My Brainiac Faith on the Resurrection

My Brainiac Faith on the Resurrection April 1, 2015

image from www.123rf.com
image from www.123rf.com

For a long time I thought I was too smart for the resurrection. My progressive UCC congregation made a comfortable home for my intellectual faith – I wasn’t letting anyone force me to leave my brain at the sanctuary door. If my head couldn’t come along for the ride, my faith wouldn’t go there. And so my rational, scientific brain did away with miracles of all kinds. They were too easy to explain as metaphors or written off to first century worldviews. Of course the loudest pillar to fall beneath the weight of my brainiac faith was the empty tomb. That it happened to be the central pillar of Christianity didn’t bother me at all. I still called myself a Christian, albeit in a whisper and with the self-satisfaction of knowing my brand of Christianity was the wave of the future.

But then my pastor, the one who had told me I didn’t have to leave my brain at the door, knocked me for a loop. Some unsuspecting newbie to our community asked him if he believed in the resurrection. I felt sorry for the poor questioner because I knew what my pastor was going to say – or so I thought! When he said, “Of course I believe in the resurrection,” my brain nearly exploded! My rational mind couldn’t figure out how a fellow rationalist could “believe” in something so unscientific and irrational. Seriously, the software that had been running my faith crashed and burned. I felt betrayed. Either my pastor meant what he said and I could bring my brain along, which meant the resurrection had to go, or the resurrection stayed and rationality took a vacation.

I was seriously at a loss, but that’s a good place to be, it turns out, if you want to follow Jesus into new life. I’ve learned so much in the intervening years about the power of violence and death that permeates each of us, vibrating undetected at the very core of our identities. All that I’ve learned about violence, scapegoating, and the anthropological earthquake that Jesus inaugurated I’ve learned from the mimetic theory community that my pastor, now of blessed memory, introduced me to. Sharing that knowledge is what motivates our blogging here Teaching Nonviolent Atonement and at the Raven Foundation. If you’d like to experience the kind of conversation around the resurrection that takes place among mimetic theorists, I urge you to join the Theology and Peace Discussion Group on Facebook so you can see how my question about the resurrection was answered with an inspiring combination of reason and faith.

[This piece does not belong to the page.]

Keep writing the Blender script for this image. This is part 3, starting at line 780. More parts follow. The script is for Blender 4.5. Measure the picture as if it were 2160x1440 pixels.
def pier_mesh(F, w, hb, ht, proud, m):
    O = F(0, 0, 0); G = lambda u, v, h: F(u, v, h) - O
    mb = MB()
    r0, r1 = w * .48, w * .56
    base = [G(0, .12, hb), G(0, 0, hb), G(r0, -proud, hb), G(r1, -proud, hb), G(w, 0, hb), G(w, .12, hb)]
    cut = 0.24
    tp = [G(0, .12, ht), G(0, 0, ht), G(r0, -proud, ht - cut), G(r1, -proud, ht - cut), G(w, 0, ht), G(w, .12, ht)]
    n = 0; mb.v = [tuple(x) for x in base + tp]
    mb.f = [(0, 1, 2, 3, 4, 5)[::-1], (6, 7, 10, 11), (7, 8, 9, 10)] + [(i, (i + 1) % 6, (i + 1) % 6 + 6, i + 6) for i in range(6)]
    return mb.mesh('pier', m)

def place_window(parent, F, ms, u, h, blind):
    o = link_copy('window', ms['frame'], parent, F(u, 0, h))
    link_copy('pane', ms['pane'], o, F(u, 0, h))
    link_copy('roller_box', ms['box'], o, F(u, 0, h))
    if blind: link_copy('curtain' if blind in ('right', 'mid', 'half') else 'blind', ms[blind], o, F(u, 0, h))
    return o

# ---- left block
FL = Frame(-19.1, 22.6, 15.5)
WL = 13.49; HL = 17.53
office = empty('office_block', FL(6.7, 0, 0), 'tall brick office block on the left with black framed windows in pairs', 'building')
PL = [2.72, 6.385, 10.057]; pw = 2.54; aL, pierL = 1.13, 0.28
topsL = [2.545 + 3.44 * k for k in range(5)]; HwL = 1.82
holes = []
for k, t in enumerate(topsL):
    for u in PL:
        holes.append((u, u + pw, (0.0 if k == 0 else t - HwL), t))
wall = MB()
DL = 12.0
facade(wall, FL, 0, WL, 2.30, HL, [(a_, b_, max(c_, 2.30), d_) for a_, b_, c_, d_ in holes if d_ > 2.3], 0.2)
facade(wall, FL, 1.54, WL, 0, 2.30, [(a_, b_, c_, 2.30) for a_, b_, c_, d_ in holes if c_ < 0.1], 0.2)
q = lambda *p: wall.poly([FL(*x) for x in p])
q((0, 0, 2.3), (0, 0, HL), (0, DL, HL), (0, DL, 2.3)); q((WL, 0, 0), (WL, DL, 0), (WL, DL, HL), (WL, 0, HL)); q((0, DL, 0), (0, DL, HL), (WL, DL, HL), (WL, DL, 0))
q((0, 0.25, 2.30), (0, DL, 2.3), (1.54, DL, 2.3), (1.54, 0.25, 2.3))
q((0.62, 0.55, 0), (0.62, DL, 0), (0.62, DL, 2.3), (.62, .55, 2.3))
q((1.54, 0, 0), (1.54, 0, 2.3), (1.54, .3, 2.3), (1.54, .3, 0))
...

After years of letting my brain work through the anthropological impact of Jesus life, death and resurrection on humanity, my heart began to see things more clearly. By denying the power of God to raise Jesus into new life, I had been engaging in a secret form of idolatry. My logic had been simple: if humans couldn’t do it, then neither could God. Not only was I limiting God’s power by forcing God to behave within human limits, I had become an atheist without realizing it. Because if no power existed that was greater than human power, then no God existed. It was logical. But it was sterile, too. My faith and my life were drying up, cut off as they were from the source of life that God had made available to me, to us all, on that first Easter morning. I encourage you to take your brain for a long stroll through our blog posts, to pick up a good book on the anthropology of the cross*, and allow yourself to dare to peer inside the empty tomb. See how your brainiac faith reacts when reason is seasoned with “terror and amazement”. Do not be afraid this Easter – the stone has been rolled away and he has gone ahead of you. He is waiting even now for us to arrive.

*My short list for books presenting an anthropology of the cross are The Jesus Driven Life, by Michael Hardin; Virtually Christian, by Anthony Bartlett; Compassion or Apocalypse, James Warren; and Saved from Sacrifice: A Theology of the Cross, by S. Mark Heim. A great online resource for interpreting biblical texts is Girardian Reflections on the Lectionary curated by Rev. Paul Nuechterlein.